Glossary

Plain-language definitions of key terms used in this playbook.

After-action review (AAR)
A structured, blameless review held after an incident to capture what happened, what worked, what didn’t, and what to change. Produces a written report with tracked actions.
Backups (immutable / offline)
Copies of data that cannot be altered or deleted by a normal admin (immutable) or are physically disconnected (offline). Critical for ransomware recovery.
CISA
U.S. Cybersecurity and Infrastructure Security Agency. Publishes the #StopRansomware guide and maintains free resources for higher education.
Command and control (C2)
Infrastructure attackers use to communicate with malware on compromised systems. Blocking C2 helps stop ongoing attacks.
Containment
Steps that stop an attack from spreading further: isolating hosts, disabling accounts, revoking sessions, blocking outbound traffic.
Decryption key
The key needed to reverse ransomware encryption. May or may not be supplied by attackers after payment; sometimes published by law enforcement.
Detection
Identifying that an intrusion or attack is occurring or has occurred, ideally before damage is done.
Endpoint Detection and Response (EDR)
Software that monitors laptops, desktops, and servers for malicious behavior and supports investigation and response.
FERPA
Family Educational Rights and Privacy Act (U.S.). Governs the privacy of student education records and shapes notification obligations.
FIDO2 / WebAuthn
Phishing-resistant authentication standards. Hardware keys and platform authenticators (Touch ID, Face ID, Windows Hello) implement them.
Incident Commander
The single person responsible for directing the response during an incident, regardless of normal seniority.
Indicator of Compromise (IOC)
An observable artifact (file hash, IP, domain, behavior) that suggests a system has been attacked.

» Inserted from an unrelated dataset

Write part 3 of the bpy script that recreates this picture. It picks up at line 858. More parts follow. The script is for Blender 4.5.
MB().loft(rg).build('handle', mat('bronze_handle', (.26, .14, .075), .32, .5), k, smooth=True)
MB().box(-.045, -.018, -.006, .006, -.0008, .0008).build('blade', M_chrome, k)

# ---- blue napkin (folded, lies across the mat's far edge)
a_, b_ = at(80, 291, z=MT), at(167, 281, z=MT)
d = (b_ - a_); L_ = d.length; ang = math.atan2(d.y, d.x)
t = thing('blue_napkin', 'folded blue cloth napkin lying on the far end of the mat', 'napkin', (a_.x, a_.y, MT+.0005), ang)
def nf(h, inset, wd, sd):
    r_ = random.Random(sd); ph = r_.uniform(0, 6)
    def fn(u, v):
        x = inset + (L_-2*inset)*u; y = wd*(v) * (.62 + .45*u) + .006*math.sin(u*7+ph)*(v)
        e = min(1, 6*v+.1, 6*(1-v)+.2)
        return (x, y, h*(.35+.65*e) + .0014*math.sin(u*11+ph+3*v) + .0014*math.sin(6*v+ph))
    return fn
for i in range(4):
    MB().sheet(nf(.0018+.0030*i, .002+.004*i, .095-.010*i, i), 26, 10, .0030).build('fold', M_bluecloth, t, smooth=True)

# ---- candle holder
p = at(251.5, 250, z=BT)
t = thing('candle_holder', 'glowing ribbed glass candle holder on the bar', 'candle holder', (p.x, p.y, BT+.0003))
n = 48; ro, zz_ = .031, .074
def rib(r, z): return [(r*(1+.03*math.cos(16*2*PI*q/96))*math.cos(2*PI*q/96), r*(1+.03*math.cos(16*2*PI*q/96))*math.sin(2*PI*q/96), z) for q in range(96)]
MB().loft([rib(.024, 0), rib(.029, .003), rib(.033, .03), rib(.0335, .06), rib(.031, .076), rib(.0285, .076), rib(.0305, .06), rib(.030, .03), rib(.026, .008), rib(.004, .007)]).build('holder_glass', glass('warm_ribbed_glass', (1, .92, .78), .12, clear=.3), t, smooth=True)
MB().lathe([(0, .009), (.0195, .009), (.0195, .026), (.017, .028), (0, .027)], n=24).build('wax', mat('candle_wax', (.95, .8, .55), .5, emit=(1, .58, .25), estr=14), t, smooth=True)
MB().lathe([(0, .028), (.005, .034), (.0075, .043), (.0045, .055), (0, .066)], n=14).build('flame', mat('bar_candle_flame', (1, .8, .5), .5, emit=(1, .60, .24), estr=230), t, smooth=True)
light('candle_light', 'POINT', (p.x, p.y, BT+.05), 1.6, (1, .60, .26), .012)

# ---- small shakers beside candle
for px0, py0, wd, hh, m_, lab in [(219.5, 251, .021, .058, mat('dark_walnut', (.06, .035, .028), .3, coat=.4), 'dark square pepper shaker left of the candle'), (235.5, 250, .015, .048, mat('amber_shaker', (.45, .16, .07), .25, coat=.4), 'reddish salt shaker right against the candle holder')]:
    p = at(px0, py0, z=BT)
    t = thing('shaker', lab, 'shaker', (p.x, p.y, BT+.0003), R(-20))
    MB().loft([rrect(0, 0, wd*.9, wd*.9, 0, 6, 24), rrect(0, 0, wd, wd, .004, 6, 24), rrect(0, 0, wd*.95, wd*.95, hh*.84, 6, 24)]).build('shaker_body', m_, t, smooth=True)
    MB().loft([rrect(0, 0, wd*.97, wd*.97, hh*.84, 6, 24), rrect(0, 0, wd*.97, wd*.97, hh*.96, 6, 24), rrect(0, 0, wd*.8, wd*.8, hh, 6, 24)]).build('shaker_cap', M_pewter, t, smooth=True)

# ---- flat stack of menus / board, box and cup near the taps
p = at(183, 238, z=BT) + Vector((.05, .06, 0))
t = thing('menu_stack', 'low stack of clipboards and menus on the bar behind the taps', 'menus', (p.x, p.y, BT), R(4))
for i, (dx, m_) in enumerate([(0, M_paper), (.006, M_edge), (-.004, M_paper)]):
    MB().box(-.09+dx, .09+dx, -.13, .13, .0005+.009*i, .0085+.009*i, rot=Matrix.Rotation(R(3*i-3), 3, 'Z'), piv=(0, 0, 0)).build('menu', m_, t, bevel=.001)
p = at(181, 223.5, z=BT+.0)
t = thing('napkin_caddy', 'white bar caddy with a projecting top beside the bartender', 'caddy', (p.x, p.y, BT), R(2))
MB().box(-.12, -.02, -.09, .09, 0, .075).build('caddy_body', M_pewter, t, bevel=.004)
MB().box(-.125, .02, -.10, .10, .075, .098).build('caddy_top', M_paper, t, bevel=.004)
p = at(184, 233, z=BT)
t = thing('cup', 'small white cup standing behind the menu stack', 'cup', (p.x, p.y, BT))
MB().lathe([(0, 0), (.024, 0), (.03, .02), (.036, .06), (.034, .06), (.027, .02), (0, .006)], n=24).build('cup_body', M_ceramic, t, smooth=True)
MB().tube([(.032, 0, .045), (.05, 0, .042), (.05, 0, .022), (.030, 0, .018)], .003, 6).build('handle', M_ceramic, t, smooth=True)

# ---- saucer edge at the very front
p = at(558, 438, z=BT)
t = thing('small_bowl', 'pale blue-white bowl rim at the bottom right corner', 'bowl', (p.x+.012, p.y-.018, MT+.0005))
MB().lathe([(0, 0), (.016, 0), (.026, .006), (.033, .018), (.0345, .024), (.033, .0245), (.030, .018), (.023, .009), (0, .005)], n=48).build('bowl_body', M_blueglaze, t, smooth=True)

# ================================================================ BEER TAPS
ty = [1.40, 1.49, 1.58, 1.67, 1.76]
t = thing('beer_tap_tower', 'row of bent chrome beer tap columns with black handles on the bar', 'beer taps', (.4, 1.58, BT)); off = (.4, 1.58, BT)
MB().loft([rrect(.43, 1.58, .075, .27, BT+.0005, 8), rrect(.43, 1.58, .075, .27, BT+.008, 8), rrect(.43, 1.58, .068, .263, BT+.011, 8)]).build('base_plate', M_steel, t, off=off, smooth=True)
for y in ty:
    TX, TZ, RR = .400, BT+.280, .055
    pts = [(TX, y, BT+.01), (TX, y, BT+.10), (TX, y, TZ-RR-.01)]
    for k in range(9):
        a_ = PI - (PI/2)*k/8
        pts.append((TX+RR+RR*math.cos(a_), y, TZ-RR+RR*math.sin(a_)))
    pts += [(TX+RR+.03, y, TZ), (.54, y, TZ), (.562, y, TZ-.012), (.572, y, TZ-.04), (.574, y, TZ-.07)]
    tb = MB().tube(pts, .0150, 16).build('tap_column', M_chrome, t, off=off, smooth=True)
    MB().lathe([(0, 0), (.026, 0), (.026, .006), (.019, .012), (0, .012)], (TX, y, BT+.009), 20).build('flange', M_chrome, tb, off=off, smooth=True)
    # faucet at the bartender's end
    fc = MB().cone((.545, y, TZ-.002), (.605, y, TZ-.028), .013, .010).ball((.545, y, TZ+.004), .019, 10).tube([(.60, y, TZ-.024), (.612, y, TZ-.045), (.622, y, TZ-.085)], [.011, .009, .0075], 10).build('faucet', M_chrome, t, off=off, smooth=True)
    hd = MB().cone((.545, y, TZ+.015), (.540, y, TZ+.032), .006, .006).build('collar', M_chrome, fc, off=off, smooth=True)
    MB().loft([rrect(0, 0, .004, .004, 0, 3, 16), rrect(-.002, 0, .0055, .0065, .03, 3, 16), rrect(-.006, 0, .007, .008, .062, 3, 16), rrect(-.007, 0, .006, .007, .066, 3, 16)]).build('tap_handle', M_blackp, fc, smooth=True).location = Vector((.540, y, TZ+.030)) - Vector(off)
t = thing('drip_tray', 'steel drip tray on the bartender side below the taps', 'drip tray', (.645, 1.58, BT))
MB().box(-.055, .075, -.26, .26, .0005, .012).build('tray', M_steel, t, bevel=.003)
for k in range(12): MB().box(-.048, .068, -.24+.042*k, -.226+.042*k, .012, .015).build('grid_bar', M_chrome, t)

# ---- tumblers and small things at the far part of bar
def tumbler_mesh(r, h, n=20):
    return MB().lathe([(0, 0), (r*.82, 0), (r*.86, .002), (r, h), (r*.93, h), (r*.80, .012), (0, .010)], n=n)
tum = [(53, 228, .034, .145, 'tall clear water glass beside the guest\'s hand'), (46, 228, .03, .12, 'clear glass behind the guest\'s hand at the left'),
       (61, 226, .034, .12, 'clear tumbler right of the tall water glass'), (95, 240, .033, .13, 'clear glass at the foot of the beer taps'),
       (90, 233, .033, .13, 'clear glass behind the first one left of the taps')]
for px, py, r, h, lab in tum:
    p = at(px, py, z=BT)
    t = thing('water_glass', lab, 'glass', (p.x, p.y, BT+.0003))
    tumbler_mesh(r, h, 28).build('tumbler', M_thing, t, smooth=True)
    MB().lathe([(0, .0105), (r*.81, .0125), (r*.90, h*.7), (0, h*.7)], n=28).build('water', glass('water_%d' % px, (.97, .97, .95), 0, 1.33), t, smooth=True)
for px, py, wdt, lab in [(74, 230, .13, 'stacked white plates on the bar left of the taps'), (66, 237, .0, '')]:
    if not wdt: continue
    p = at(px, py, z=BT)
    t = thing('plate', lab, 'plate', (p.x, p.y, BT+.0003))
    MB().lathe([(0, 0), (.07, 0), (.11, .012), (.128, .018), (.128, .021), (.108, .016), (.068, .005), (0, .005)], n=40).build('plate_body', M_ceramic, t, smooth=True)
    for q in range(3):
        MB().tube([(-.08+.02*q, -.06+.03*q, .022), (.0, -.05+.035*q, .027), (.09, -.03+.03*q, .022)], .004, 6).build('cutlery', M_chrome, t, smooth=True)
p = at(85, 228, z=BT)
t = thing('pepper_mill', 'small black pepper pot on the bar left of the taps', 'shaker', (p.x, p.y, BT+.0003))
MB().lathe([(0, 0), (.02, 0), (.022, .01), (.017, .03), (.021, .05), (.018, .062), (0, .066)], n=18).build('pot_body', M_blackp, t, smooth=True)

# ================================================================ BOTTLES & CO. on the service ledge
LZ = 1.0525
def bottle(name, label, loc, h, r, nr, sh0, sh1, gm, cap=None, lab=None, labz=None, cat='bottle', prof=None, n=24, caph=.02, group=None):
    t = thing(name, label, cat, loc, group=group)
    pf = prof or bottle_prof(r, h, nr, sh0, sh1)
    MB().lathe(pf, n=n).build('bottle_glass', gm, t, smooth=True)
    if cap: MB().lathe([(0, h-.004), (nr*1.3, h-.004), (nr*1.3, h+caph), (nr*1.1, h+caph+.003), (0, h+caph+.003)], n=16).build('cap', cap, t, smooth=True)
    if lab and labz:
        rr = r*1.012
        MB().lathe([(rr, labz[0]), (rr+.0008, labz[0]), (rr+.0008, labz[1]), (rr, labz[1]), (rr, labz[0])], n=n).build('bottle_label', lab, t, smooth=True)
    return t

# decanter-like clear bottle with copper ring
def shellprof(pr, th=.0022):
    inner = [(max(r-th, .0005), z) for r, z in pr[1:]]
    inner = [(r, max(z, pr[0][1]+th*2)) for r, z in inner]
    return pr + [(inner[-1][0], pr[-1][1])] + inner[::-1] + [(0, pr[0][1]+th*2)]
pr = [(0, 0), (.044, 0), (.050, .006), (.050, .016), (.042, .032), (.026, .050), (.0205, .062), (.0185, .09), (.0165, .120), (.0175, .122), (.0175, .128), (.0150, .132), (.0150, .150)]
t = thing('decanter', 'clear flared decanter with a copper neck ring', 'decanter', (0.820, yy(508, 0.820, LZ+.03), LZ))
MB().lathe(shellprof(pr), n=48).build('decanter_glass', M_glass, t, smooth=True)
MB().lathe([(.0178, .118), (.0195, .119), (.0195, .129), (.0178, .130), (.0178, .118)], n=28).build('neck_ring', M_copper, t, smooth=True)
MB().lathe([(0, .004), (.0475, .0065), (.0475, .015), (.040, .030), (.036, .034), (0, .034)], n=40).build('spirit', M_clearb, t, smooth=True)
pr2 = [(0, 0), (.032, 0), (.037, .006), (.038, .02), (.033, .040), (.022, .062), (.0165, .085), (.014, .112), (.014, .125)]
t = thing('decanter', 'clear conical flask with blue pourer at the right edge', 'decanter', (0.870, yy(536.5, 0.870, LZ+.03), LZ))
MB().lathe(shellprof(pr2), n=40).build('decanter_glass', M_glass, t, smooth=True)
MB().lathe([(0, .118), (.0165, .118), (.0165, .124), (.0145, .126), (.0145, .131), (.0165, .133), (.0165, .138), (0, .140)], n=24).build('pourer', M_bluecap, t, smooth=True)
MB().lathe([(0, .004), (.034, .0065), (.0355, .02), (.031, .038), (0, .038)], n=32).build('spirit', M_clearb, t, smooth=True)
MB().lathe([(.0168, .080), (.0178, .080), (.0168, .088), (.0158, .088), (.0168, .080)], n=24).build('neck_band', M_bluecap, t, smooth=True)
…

MFA / Multi-factor authentication
Requiring more than a password to sign in, typically a code or hardware key. Phishing-resistant MFA (FIDO2) defeats most credential phishing.
MFA fatigue
Attack where an attacker repeatedly triggers MFA prompts hoping the user approves one out of frustration.
NIST
U.S. National Institute of Standards and Technology. Publishes the Cybersecurity Framework and SP 800-61 for incident response.
Phishing
Deceptive messages (email, SMS, voice, web) that trick users into entering credentials, running malware, or approving fraudulent transactions.
Ransomware
Malware that encrypts files and/or steals data, then demands payment to restore access or to prevent publication.
RDP
Remote Desktop Protocol. Frequently abused by attackers when exposed to the internet without strong controls.
Segmentation
Dividing a network into zones so a compromise in one area can’t spread freely to others.
Tabletop exercise
A facilitated discussion-based drill where leaders walk through their response to a hypothetical incident.
Third-party risk
Risk introduced by vendors, SaaS providers, and contractors. Recent higher-ed ransomware impact has been driven heavily by exploited third-party software.